From the listing below, work out how many lines contain "scene". Reply with that number only.
◆ ◆ ◆ ◆
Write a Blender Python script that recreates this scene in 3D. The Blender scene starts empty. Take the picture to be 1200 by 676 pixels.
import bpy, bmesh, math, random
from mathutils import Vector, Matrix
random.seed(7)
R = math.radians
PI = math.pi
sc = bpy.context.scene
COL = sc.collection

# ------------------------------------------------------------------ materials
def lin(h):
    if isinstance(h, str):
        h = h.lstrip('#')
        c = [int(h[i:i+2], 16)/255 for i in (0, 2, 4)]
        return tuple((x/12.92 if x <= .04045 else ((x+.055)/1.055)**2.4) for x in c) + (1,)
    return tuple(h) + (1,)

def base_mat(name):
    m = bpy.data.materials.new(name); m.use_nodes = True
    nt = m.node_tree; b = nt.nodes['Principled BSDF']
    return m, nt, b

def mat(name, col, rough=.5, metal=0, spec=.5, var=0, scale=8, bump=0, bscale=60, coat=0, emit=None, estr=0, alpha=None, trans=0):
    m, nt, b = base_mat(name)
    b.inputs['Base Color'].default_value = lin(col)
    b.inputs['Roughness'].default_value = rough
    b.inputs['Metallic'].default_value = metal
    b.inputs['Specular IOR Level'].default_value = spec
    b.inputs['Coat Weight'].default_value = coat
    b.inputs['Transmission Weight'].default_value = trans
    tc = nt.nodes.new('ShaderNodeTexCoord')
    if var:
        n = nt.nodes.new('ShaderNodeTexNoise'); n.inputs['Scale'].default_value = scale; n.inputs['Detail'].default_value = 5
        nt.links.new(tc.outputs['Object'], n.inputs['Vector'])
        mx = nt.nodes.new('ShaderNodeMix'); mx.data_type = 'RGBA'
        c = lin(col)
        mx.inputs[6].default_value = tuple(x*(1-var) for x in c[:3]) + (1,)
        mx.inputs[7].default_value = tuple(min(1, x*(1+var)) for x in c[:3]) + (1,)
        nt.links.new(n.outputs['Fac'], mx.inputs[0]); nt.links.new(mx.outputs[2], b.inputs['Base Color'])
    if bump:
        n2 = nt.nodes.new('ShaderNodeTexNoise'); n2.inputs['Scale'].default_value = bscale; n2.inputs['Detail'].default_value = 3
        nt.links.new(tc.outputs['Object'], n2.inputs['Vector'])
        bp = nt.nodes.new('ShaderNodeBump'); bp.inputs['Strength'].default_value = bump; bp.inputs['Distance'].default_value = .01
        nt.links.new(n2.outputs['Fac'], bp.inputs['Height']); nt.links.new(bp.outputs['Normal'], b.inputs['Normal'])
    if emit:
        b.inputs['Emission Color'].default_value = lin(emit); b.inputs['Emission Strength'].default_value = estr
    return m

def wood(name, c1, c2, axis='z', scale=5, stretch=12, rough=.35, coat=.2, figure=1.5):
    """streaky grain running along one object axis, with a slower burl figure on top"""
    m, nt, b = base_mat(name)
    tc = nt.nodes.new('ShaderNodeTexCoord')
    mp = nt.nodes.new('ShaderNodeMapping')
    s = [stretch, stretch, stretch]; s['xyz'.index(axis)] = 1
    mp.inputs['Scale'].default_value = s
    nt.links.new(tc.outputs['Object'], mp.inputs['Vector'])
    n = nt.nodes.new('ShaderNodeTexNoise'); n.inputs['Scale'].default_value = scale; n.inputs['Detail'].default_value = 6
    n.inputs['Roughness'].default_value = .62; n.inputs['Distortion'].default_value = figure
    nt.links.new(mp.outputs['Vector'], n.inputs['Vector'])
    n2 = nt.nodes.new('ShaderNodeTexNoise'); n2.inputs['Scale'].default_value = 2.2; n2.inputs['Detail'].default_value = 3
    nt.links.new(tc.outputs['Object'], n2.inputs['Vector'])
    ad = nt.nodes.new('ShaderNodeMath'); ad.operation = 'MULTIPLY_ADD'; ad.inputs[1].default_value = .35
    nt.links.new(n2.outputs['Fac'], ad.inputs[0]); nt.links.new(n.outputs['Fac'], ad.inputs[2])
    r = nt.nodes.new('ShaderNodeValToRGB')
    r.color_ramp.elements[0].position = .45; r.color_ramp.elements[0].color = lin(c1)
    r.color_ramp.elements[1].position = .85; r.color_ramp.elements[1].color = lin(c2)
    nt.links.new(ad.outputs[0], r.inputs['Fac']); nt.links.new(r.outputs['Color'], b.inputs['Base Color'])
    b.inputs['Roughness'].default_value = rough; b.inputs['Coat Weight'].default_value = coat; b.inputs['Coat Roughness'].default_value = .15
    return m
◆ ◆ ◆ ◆
> SOLUTION TO THIS PROBLEM
2